Prompt: Below are some entries. Output each one exactly as it appears.
··· Source records ···
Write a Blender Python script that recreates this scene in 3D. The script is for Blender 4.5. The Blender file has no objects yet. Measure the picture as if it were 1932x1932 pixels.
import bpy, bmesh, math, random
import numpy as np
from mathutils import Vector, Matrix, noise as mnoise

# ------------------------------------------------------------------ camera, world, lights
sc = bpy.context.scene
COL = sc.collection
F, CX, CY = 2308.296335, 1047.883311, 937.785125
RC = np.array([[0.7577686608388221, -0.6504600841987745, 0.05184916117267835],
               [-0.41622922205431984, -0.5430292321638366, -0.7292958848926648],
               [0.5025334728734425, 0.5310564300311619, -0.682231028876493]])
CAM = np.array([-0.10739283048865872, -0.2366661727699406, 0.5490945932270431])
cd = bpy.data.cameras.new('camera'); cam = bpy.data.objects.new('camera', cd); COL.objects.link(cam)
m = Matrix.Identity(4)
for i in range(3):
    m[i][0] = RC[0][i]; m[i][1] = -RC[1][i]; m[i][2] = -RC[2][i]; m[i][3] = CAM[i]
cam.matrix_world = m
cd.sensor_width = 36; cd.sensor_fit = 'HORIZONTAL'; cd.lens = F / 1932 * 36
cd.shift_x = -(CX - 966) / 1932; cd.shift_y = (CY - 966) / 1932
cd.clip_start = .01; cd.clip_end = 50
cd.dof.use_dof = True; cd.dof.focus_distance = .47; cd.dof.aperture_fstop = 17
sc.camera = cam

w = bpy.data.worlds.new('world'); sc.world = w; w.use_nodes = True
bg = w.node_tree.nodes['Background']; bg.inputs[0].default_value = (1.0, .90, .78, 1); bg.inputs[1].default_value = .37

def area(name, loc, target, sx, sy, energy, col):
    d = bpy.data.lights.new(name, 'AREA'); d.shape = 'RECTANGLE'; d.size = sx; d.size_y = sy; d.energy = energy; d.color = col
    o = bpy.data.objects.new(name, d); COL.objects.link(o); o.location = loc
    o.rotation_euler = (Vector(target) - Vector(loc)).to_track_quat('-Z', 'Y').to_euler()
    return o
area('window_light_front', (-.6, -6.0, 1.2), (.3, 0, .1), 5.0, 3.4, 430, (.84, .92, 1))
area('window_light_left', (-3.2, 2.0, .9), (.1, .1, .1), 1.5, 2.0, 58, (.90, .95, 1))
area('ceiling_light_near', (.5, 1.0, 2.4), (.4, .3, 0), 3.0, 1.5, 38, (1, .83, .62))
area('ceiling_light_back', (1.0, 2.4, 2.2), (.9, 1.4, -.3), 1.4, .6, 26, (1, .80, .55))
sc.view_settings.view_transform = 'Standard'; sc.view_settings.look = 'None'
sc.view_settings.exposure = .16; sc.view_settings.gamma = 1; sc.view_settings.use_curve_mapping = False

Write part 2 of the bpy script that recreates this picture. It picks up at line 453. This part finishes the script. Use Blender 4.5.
···
Result for this exercise:
Write a Blender Python script that recreates this scene in 3D. The script is for Blender 4.5. The Blender file has no objects yet. Measure the picture as if it were 1932x1932 pixels.
import bpy, bmesh, math, random
import numpy as np
from mathutils import Vector, Matrix, noise as mnoise

# ------------------------------------------------------------------ camera, world, lights
sc = bpy.context.scene
COL = sc.collection
F, CX, CY = 2308.296335, 1047.883311, 937.785125
RC = np.array([[0.7577686608388221, -0.6504600841987745, 0.05184916117267835],
               [-0.41622922205431984, -0.5430292321638366, -0.7292958848926648],
               [0.5025334728734425, 0.5310564300311619, -0.682231028876493]])
CAM = np.array([-0.10739283048865872, -0.2366661727699406, 0.5490945932270431])
cd = bpy.data.cameras.new('camera'); cam = bpy.data.objects.new('camera', cd); COL.objects.link(cam)
m = Matrix.Identity(4)
for i in range(3):
    m[i][0] = RC[0][i]; m[i][1] = -RC[1][i]; m[i][2] = -RC[2][i]; m[i][3] = CAM[i]
cam.matrix_world = m
cd.sensor_width = 36; cd.sensor_fit = 'HORIZONTAL'; cd.lens = F / 1932 * 36
cd.shift_x = -(CX - 966) / 1932; cd.shift_y = (CY - 966) / 1932
cd.clip_start = .01; cd.clip_end = 50
cd.dof.use_dof = True; cd.dof.focus_distance = .47; cd.dof.aperture_fstop = 17
sc.camera = cam

w = bpy.data.worlds.new('world'); sc.world = w; w.use_nodes = True
bg = w.node_tree.nodes['Background']; bg.inputs[0].default_value = (1.0, .90, .78, 1); bg.inputs[1].default_value = .37

def area(name, loc, target, sx, sy, energy, col):
    d = bpy.data.lights.new(name, 'AREA'); d.shape = 'RECTANGLE'; d.size = sx; d.size_y = sy; d.energy = energy; d.color = col
    o = bpy.data.objects.new(name, d); COL.objects.link(o); o.location = loc
    o.rotation_euler = (Vector(target) - Vector(loc)).to_track_quat('-Z', 'Y').to_euler()
    return o
area('window_light_front', (-.6, -6.0, 1.2), (.3, 0, .1), 5.0, 3.4, 430, (.84, .92, 1))
area('window_light_left', (-3.2, 2.0, .9), (.1, .1, .1), 1.5, 2.0, 58, (.90, .95, 1))
area('ceiling_light_near', (.5, 1.0, 2.4), (.4, .3, 0), 3.0, 1.5, 38, (1, .83, .62))
area('ceiling_light_back', (1.0, 2.4, 2.2), (.9, 1.4, -.3), 1.4, .6, 26, (1, .80, .55))
sc.view_settings.view_transform = 'Standard'; sc.view_settings.look = 'None'
sc.view_settings.exposure = .16; sc.view_settings.gamma = 1; sc.view_settings.use_curve_mapping = False

Write part 2 of the bpy script that recreates this picture. It picks up at line 453. This part finishes the script. Use Blender 4.5.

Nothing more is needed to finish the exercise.